1. I’m generally shy. Very reserved. Awkward. Timid. You name an adjective for any of those and you have me. So my alter-ego, the side of me that only my closest friends know and the “me” that I want everyone to know, is incredibly confident, both sexually and with herself. Working in my first exploration with oil paint, I tried to blend in a manner that would suit the feel I wanted for the painting - one that was cool and yet unsettling. By painting the figure with shorter legs and longer arms, I tried to create the feeling of looking down on the subject, as if the viewers think of themselves higher than her.


Escape
Found Book, Charcoal, Mirror, Glue
Fall 2010

1. I have always been, for the most part, and introspective person.
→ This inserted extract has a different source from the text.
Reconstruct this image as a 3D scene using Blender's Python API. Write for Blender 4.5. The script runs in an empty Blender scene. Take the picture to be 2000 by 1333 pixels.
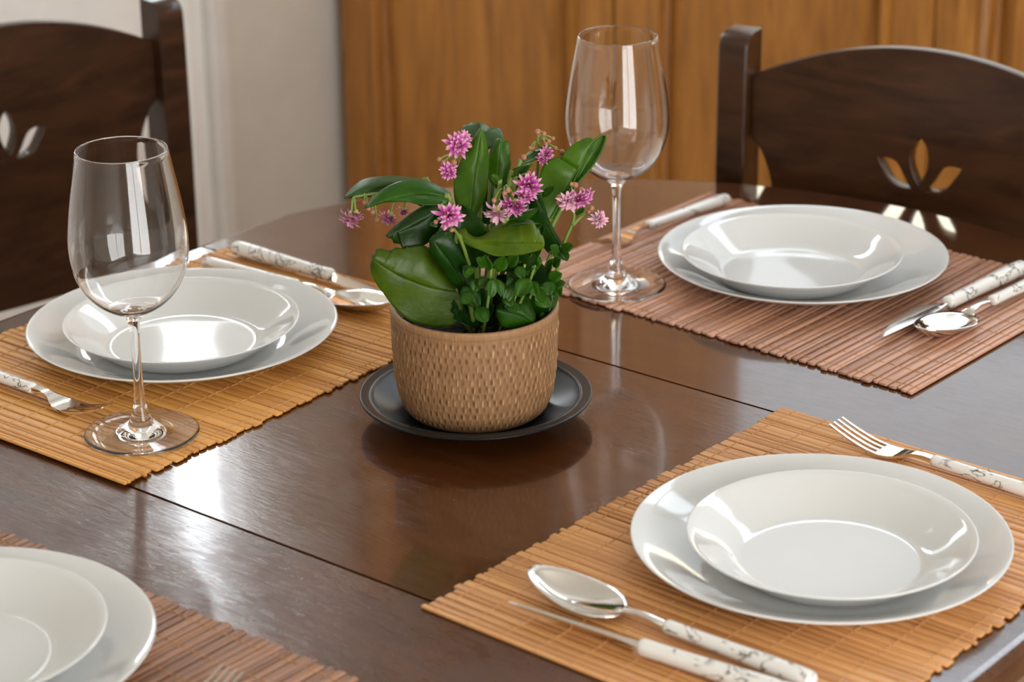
import bpy, bmesh, math, random
from mathutils import Vector, Matrix
random.seed(7)
S = bpy.context.scene
COL = S.collection
TZ = 0.75                      # height of the table top above the floor
PI = math.pi

# ------------------------------------------------------------------ camera
YAW, PITCH, ROLL = 2.2559, 0.3815, -0.0121
FW = Vector((math.cos(YAW)*math.cos(PITCH), math.sin(YAW)*math.cos(PITCH), -math.sin(PITCH)))
RT = Vector((math.sin(YAW), -math.cos(YAW), 0))
UP = RT.cross(FW)
R2 = RT*math.cos(ROLL) + UP*math.sin(ROLL)
U2 = UP*math.cos(ROLL) - RT*math.sin(ROLL)
cd = bpy.data.cameras.new('camera')
cam = bpy.data.objects.new('camera', cd)
COL.objects.link(cam)
M = Matrix((R2, U2, -FW)).transposed().to_4x4()
M.translation = Vector((1.3334, -1.4997, TZ + 0.8103))
cam.matrix_world = M
cd.sensor_width = 36.0
cd.lens = 4759.0/2000.0*36.0
cd.dof.use_dof = True
cd.dof.focus_distance = 1.98
cd.dof.aperture_fstop = 6.5
cd.dof.aperture_blades = 0
cd.clip_start = 0.05
S.camera = cam

# ------------------------------------------------------------------ world, exposure
w = bpy.data.worlds.new('world')
S.world = w
w.use_nodes = True
w.node_tree.nodes['Background'].inputs[0].default_value = (0.75, 0.87, 1.0, 1)
w.node_tree.nodes['Background'].inputs[1].default_value = 1.5
S.view_settings.view_transform = 'Standard'
S.view_settings.look = 'None'
S.view_settings.exposure = 0.0
S.view_settings.gamma = 1.0
S.view_settings.use_curve_mapping = False
S.cycles.use_denoising = True
S.cycles.max_bounces = 14
S.cycles.diffuse_bounces = 5
S.cycles.glossy_bounces = 6
S.cycles.transmission_bounces = 12
S.cycles.transparent_max_bounces = 16
S.cycles.sample_clamp_indirect = 6.0
S.cycles.blur_glossy = 0.3

def area_light(name, loc, direction, sx, sy, radiance, color):
    """daylight coming through a window opening"""
    d = bpy.data.lights.new(name, 'AREA')
    d.shape = 'RECTANGLE'
    d.size, d.size_y = sx, sy
    d.color = color
    d.energy = radiance*PI*sx*sy
    o = bpy.data.objects.new(name, d)
    COL.objects.link(o)
    o.location = loc
    o.rotation_euler = Vector(direction).to_track_quat('-Z', 'Y').to_euler()
    return o
XL, YB, XR, YF, ZC = -1.47, 1.83, 2.9, -3.4, 2.75     # room
area_light('daylight_left', (XL-.09, .78, 1.76), (1, 0, 0), .92, 1.08, 34.0, (.90, .95, 1.0))
area_light('daylight_terrace', (.02, YB+.16, 1.245), (0, -1, 0), 2.14, .20, 4.5, (1.0, .86, .56))
area_light('daylight_facade', (.02, YB+.16, 1.775), (0, -1, 0), 2.14, .85, .55, (1.0, .92, .78))
area_light('daylight_sky', (.02, YB+.16, 2.42), (0, -1, 0), 2.14, .43, 7.5, (.80, .90, 1.0))
area_light('fill_light_right', (XR+.16, -1.3, 1.25), (-1, 0, 0), 2.0, 2.1, 9.0, (1.0, .96, .90))  # added fill light, brightens the room from out of view

# ------------------------------------------------------------------ helpers
def link(name, me, parent=None, loc=None, rot=None):
    o = bpy.data.objects.new(name, me)
    COL.objects.link(o)
    if parent: o.parent = parent
    if loc is not None: o.location = loc
    if rot is not None: o.rotation_euler = rot
    return o
def mesh(name, v, f, mat=None, smooth=True):
    me = bpy.data.meshes.new(name)
    me.from_pydata([tuple(p) for p in v], [], f)
    if mat: me.materials.append(mat)
    if smooth:
        me.polygons.foreach_set('use_smooth', [True]*len(me.polygons))
    me.update()
    return me
def obj(name, vf, mat, parent=None, loc=None, rot=None, smooth=True, sharp=None):
    me = mesh(name, vf[0], vf[1], mat, smooth)
    if sharp is not None: me.set_sharp_from_angle(angle=math.radians(sharp))
    return link(name, me, parent, loc, rot)
def tag(o, label=None, cat=None, group=None, kind=None):
    if label: o['label'] = label
    if cat: o['category'] = cat
    if group: o['group'] = group
    if kind: o['kind'] = kind
    return o
def empty(name, loc, rz=0.0, label=None, cat=None, group=None, rot=None):
    o = bpy.data.objects.new(name, None)
    COL.objects.link(o)
    o.location = loc
    o.rotation_euler = rot if rot else (0, 0, rz)
    o.empty_display_size = .05
    return tag(o, label, cat, group)
def join(*vfs):
    V, F = [], []
    for v, f in vfs:
        n = len(V)
        V += list(v); F += [[i+n for i in q] for q in f]
    return V, F
def box(x0, x1, y0, y1, z0, z1, b=0.0):
    """box, optionally with bevelled edges along every side (chamfer b)"""
    if b <= 0:
        v = [(x, y, z) for z in (z0, z1) for y in (y0, y1) for x in (x0, x1)]
        return v, [[0,2,3,1],[4,5,7,6],[0,1,5,4],[2,6,7,3],[0,4,6,2],[1,3,7,5]]
    bm = bmesh.new()
    r = bmesh.ops.create_cube(bm, size=1)
    for q in bm.verts:
        q.co = Vector((x0+(q.co.x+.5)*(x1-x0), y0+(q.co.y+.5)*(y1-y0), z0+(q.co.z+.5)*(z1-z0)))
    bmesh.ops.bevel(bm, geom=list(bm.edges), offset=b, segments=2, profile=.6, affect='EDGES')
    bm.verts.index_update()
    v = [tuple(q.co) for q in bm.verts]; f = [[q.index for q in p.verts] for p in bm.faces]
    bm.free()
    return v, f
def lathe(prof, n=96, close=False, rfun=None):
    """profile of (r, z), spun about z.  r = 0 points become poles"""
    V, F, rings = [], [], []
    for (r, z) in prof:
        if r < 1e-6:
            rings.append([len(V)]); V.append((0, 0, z))
        else:
            rings.append(list(range(len(V), len(V)+n)))
            V += [(r*math.cos(2*PI*k/n), r*math.sin(2*PI*k/n), z) for k in range(n)]
    pr = list(zip(rings[:-1], rings[1:]))
    if close: pr.append((rings[-1], rings[0]))
    for a, b in pr:
        if len(a) == 1 and len(b) == 1: continue
        for k in range(n):
            k2 = (k+1) % n
            if len(a) == 1: F.append([a[0], b[k2], b[k]])
            elif len(b) == 1: F.append([a[k], a[k2], b[0]])
            else: F.append([a[k], a[k2], b[k2], b[k]])
    return V, F
def smooth_prof(pts, sub=4):
    """Catmull-Rom through a list of 2-D or 3-D points"""
    out = []
    P = [pts[0]] + list(pts) + [pts[-1]]
    for i in range(1, len(P)-2):
        for s in range(sub):
            t = s/sub
            q = []
            for c in range(len(pts[0])):
                p0, p1, p2, p3 = P[i-1][c], P[i][c], P[i+1][c], P[i+2][c]
                q.append(.5*(2*p1 + (p2-p0)*t + (2*p0-5*p1+4*p2-p3)*t*t + (3*p1-p0-3*p2+p3)*t**3))
            out.append(tuple(q))
    out.append(tuple(pts[-1]))
    return out
def loft(rings, caps=True):
    n = len(rings[0]); V = [p for r in rings for p in r]; F = []
    for i in range(len(rings)-1):
        for k in range(n):
            a, b = i*n+k, i*n+(k+1) % n
            F.append([a, b, b+n, a+n])
    if caps:
        F.append(list(range(n))[::-1]); F.append(list(range(len(V)-n, len(V))))
    return V, F
def ellring(x, ry, rz, zc, n=14, yc=0.0, p=2.0):
    out = []
    for k in range(n):
        a = 2*PI*k/n
        c, s = math.cos(a), math.sin(a)
        out.append((x, yc+ry*math.copysign(abs(c)**(2/p), c), zc+rz*math.copysign(abs(s)**(2/p), s)))
    return out
def tube(path, rad, n=8, caps=True):
    """round tube along a 3-D path, rad a number or one per point"""
    P = [Vector(p) for p in path]
    rings = []; ref = None
    for i, p in enumerate(P):
        t = (P[min(i+1, len(P)-1)] - P[max(i-1, 0)]).normalized()
        if ref is None:
            ref = t.orthogonal().normalized()
        ref = (ref - t*ref.dot(t)).normalized()
        b = t.cross(ref)
        r = rad[i] if isinstance(rad, (list, tuple)) else rad
        rings.append([tuple(p + ref*r*math.cos(2*PI*k/n) + b*r*math.sin(2*PI*k/n)) for k in range(n)])
    return loft(rings, caps)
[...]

I don’t like to reveal too much too quickly to anyone. I love words. I love books. Books provide comfort for me because I can get lost in them (hence the mirror in the back), become friends with the characters, and they are always there to jump in to. But the layers of the pages felt like the layers of me people really have to go through to get to know me. I’m a reflective person, another reason for the mirror. I spend time in the theatre and find comfort in it, hence ripping apart the Shakespeare piece. The charcoal on the rim of the ripped pages is supposed to give it a burnt, used look, a way I often feel.